Because you can’t kill clouds, ice or rain, there’s really no bad guy in The Day After Tomorrow, where global warming brings about cataclysmic climate changes in the northern hemisphere.
Well, no villain unless you count its ridiculously shortsighted U.S. vice-president, who dismisses environmental concerns and doesn’t look at all like Dick Cheney.
The Cheney caricature is as subtle as the tidal wave that ultimately turns New York into a major metropolitan bathtub. Impressive set pieces such as that one ensure the movie’s entertainment value, at a slightly more sobering level than the epic B-movie cheese of Roland Emmerich’s Independence Day. It’s not really a fun ride, but it is still a good ride, with plenty of pin-you-to-your-seat stuff that outweighs its silliness.
It’s what anyone editorializing on the movie’s impact on the importance of actual global warming needs to remember. This movie will have as much effect on environmental policy as S.W.A.T. did on police sensitivity training initiatives.
Though Emmerich and co-writer Jeffrey Nachmanoff will probably argue otherwise, the science in this movie is an excuse to get to the mass-destruction extravaganza at which Emmerich excels. The movie’s integration of effects and a sense of danger, though, lures us with its blockbuster spell.
Actors in movies like these don’t deliver performances so much as they succeed in not being crowded out. Dennis Quaid stars as Jack Hall, an outspoken climatologist whose warnings of wicked weather “for our children and grandchildren” go unheeded by the world community.
That is, until killer football-sized hail strikes Tokyo, Los Angeles is destroyed by tornadoes and New York comes under the eye of a super-storm that will bring about a new ice age. Stuck on a quiz-bowl trip competition in the Big Apple is Jack’s teenage son, Sam (Jake Gyllenhaal), whose inherited sass and smarts serve him well under pressure.
Although it seems unlikely that the president of the United States would let the point man on this catastrophe just take off, Jack embarks on a perilous journey to save Sam and his friends.

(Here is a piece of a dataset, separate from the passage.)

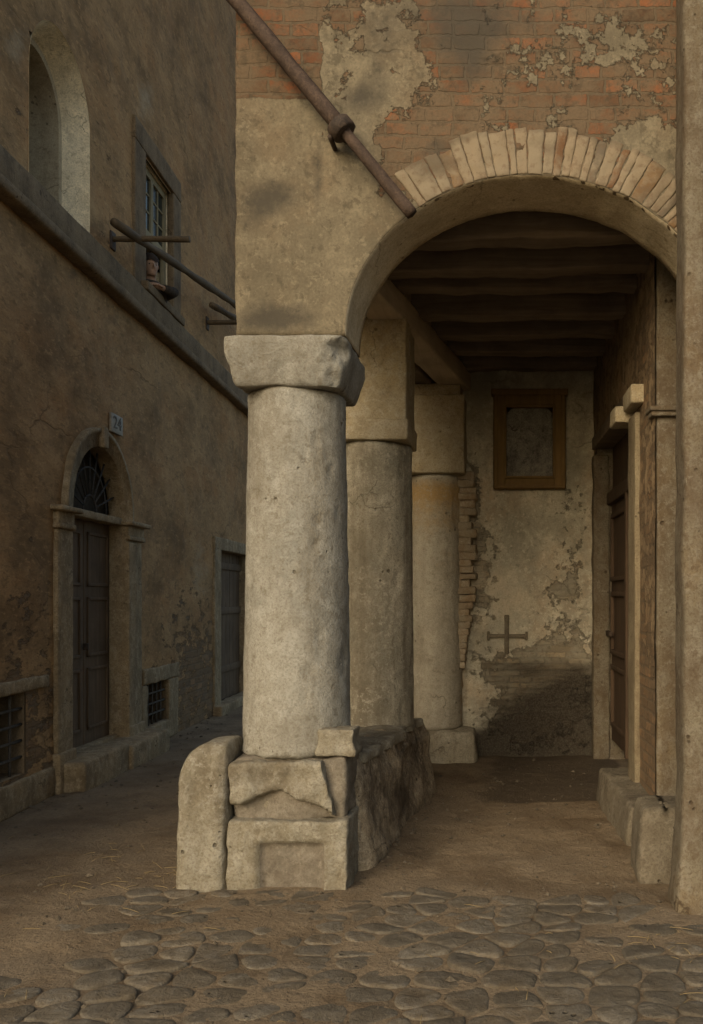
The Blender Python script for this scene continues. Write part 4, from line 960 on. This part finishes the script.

Like Independence Day, the spectacle is infused with the notion of America as the go-to nation for bootstrap hoisting. (Any mention of Europe is confined to three helicopters crashing in Scotland and a very academic Ian Holm drinking fine scotch while resigning himself to his fate.)
But there is some sneaked-in subversion aside from the Cheney-bashing. In good corporate synergy, Fox (the film’s studio) makes great use of its news division. But as shown here, their L.A. coverage is more like fair and chemically imbalanced. A newsman’s comment on a bus flattening a Porsche sounds like a sports highlight, and there is much overly histrionic shouting.
Emmerich also rather masterfully drops in one of the weirdest — and funniest — political pokes in a major movie in some time. Without spoiling anything, if Emmerich can make comic relief out of illegal immigration, his game is on.
But The Day After Tomorrow is, first and foremost, a blockbuster with incredible momentum, chilling us even with ominous shots of Doppler radar.
It’s enough to dismiss the ridiculous plot contrivances. The movie has no bad guy, but there are bad animals. Angry wolves stalk people Jurassic Park-style. Seems like super-storms that freeze people solid in seconds just aren’t dangerous enough.